Republican presidential candidate Donald Trump is many things — for local elected officials, he's proven an effective foil, particularly on immigration.

"You’re going to keep the Syrians out. You’re going to keep the Mexicans out. 'This is our land.' By the way, who are you that this is our land?" asked Governor Andrew Cuomo. "Who are you, are you a Navajo? Are you an Apache? Are you a Sioux? Are you a Native America? Otherwise you’re an immigrant too."

That line got the crowd on its feet Monday at the National Immigrant Integration Conference, where Governor Cuomo highlighted immigrant-friendly policies and his own family's immigrant story. Ditto Mayor Bill de Blasio, who also bashed Trump, without mentioning him by name.

"We don’t build walls here," the mayor said. "We don’t create lists on the basis of ethnicity. We don’t make refugees take religious tests."

Both men — including Cuomo in a TV interview — also argued Trump's proposals play into the hands of terrorists.

"Donald Trump could be a recruitment poster for ISIL, because he is fanning the flames of hate," Cuomo said in morning television interview.

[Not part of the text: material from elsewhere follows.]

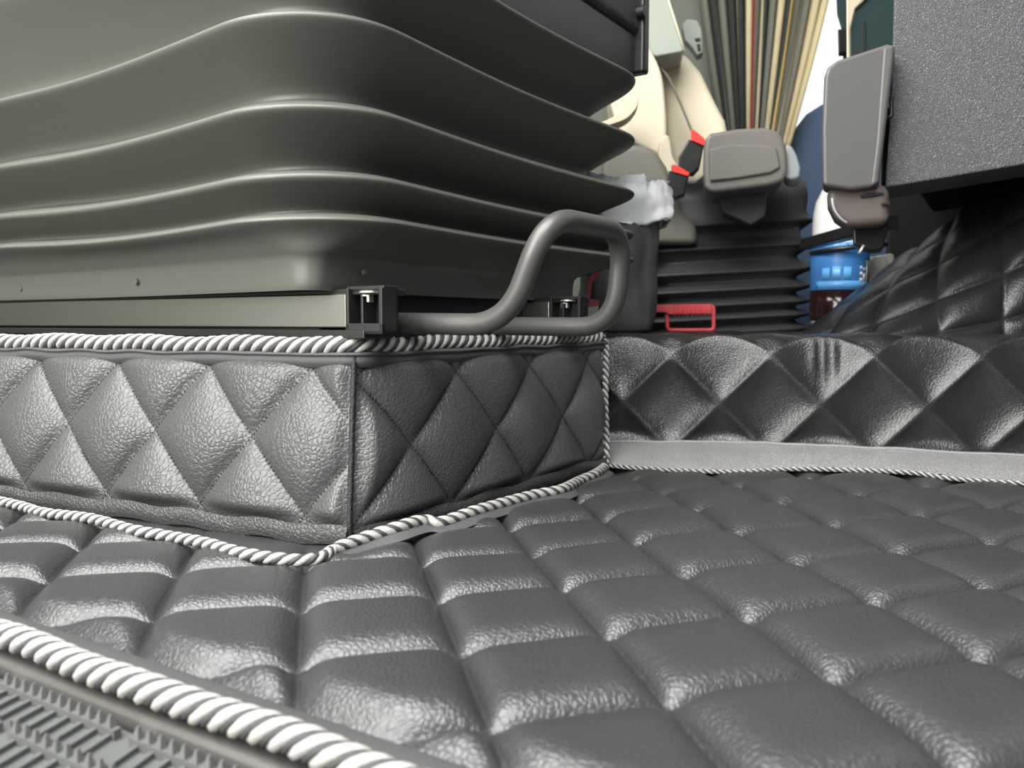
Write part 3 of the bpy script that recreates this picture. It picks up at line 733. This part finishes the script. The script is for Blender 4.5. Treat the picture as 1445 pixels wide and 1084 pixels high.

"They want the imagery of the majority in this nation turning against our Muslim population," the mayor said at Monday's conference. "And it is therefore all the more important that we embrace our Muslim population at this very moment."

Both Cuomo and de Blasio also sought to make a bit of news here Monday as it relates to their immigration policies. For de Blasio, that included announcing a new, $8 million program to provide legal services in immigrant communities.

The administration also announced the city's municipal ID card — which nearly 700,000 New Yorkers now own — will again be free to applicants next year, and include expanded benefits like a CitiBike discount.

And Cuomo announced his worker exploitation task force launched in July has already opened 450 cases, while the state has won $29 million in recovered wages this year for 24,000 workers.